5/10
Big City Blues
15 April 2012
Late in the film, our hero Danny Kenny (James Cagney) tells us he "don't like that tear-jerking sob stuff." No doubt he would have winced sitting through "City Of Conquest." I did, a lot of the time.

A tough but amiable West Side kid, Danny is a skilled amateur boxer who doesn't like fighting. He cares more about his love for the girl who lives up the stairs from his apartment. But when she grows up, Peg (Ann Sheridan) wants more out of life than to be the wife of a truck driver. She has aspirations to be a big-time dancer. To keep up, Danny takes his chances in the professional ring, with hard results.

"City For Conquest" is a film that wants to hit a home run every inning. To the extent it relies on Cagney, it delivers more than it fails. Cagney is in great form, dialing down on his trademark bantam ambition and commanding the screen in his unaffected way. Other pictures make you fear or admire Cagney; here you just really like him and enjoy his easy charm.

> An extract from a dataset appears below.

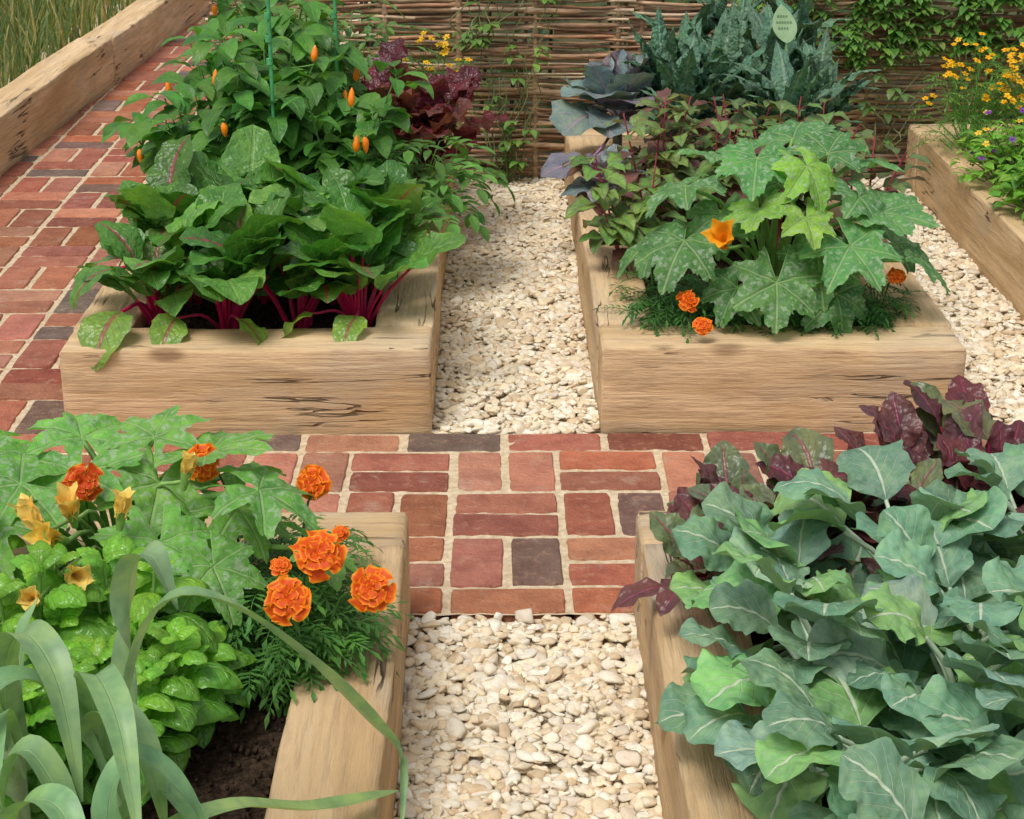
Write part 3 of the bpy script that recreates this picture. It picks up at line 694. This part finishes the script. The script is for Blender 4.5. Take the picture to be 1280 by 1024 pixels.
marigold_plant(-.33,2.44,.17,290,.12,((-.262,2.37,.385,.040,.7),(-.298,2.29,.352,.038,.9),(-.180,2.30,.362,.034,1.1),(-.285,2.56,.415,.030,1.3),(-.315,2.36,.37,.016,.6),(-.235,2.44,.385,.014,.5)),c=(.08,.23,.045))
marigold_plant(-.36,2.62,.17,160,.12,((-.455,2.56,.45,.030,1.4),),c=(.08,.23,.045))
marigold_plant(-.62,2.55,.18,60,.1,((-.62,2.47,.455,.032,1.2),),fcol=(.6,.09,.01),c=(.08,.23,.045))
# near-left courgette
ZN=(.15,.38,.065)
courgette((-.60,2.60),[
 (-.45,2.60,.45,-30,10,.115),(-.72,2.50,.44,-150,5,.12),(-.36,2.50,.43,-20,-15,.105),(-.54,2.64,.46,80,15,.10),(-.80,2.60,.44,150,5,.12),
 (-.50,2.42,.38,-70,-30,.11),(-.27,2.48,.34,-10,-30,.09),(-.42,2.40,.35,-60,-30,.09),(-.66,2.66,.45,110,10,.10),(-.76,2.42,.41,-120,-20,.12),(-.42,2.64,.40,30,0,.09),(-.88,2.5,.42,170,-5,.12),
 (-.52,2.55,.42,-90,-20,.11),(-.64,2.56,.43,-100,-20,.11),(-.40,2.54,.38,-50,-25,.10),(-.84,2.68,.42,120,5,.12),(-.70,2.58,.40,-140,-10,.11)],
 ZN,flowers=((-.635,2.37,.41,-120,60,.055),),buds=((-.60,2.28,.40,-60,75,.06),(-.55,2.40,.43,0,10,.05),(-.66,2.24,.39,-150,85,.06),(-.615,2.38,.44,-90,25,.06),(-.655,2.36,.43,160,40,.06),(-.47,2.50,.45,10,15,.045),(-.63,2.20,.40,-90,60,.05)),lobr=(.32,.46),fcol=(.93,.62,.10))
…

Alas, the film uses this to shoehorn a lot of melodrama. In addition to Danny, you get the story of his musical brother Eddie (Arthur Kennedy) and Peg's struggle for success as the partner of headcase-on-the-make Murray Burns (Anthony Quinn). Quinn and Kennedy would go on to score nine Oscar nominations between them and co-star in "Lawrence Of Arabia," a film as epically ambitious as "City For Conquest" but much more successful.

There's a lot of talent in evidence here, both on screen and behind the camera. Maybe too much. Elia Kazan's performance as Danny's loyal gangster pal Googi is rightly praised for its naturalism, which is easy to notice in a film where so much of the supporting cast plays their one-note parts with such over-revved gusto. Googi is an interesting character, but his scenes, like Kennedy's, too often stretch the narrative more than it can afford. Third-billed Frank Craven jumps in and out of the movie as the same kind of narrator he played in "Our Town," offering a lot of folky, overwritten nonsense he insists is true because "I got clothes on my back."

I guess they wanted to make a point about Manhattan as dream-weaver and back-breaker, but instead of just letting the characters breathe and develop in a natural way you get a kind of big-studio meat-grinder effect, a pushed-up drama with tears and big speeches of the kind Holden Caulfield complained about in "Catcher In The Rye." I like that artificiality in other movies, but here the emotions are played a little too strong and too quick. Poor Sheridan seems lost alternately playing a hustling heel and a loyal girlfriend.

Director Anatole Litvak delivers some interesting setpieces, and he is handsomely supported by the cinematography of Sol Polito and James Wong Howe, wizards of black-and-white and the best thing about "City For Conquest" after Cagney. One amazing shot of a street dance zooms out from Cagney watching Sheridan to swoop under a line of lights and up over the adoring crowd. How they did that I have no idea. You get shots like that throughout the film, pieces of artistry that call no attention to themselves.

Most everything else does, though. Sometimes it works, like the Max Steiner score. Sure, it's Gershwin-lite and played up too much, stopping the film dead near the end when Eddie introduces his "Magic Isle Symphony." Still, it's a great number.

Too often, though, you get another close-up of Sheridan in tears, or Craven smirking up a storm as he grandiloquently lights into another quandary posed by the big city. A better script, with a tighter focus on Danny the fighter, and "City For Conquest" could have been up there with Cagney's best. Instead, it's a worthy depiction of how well Cagney could hold up a lesser film with sheer acting power and finesse, something to see for his many fans but a missed opportunity for the rest of us.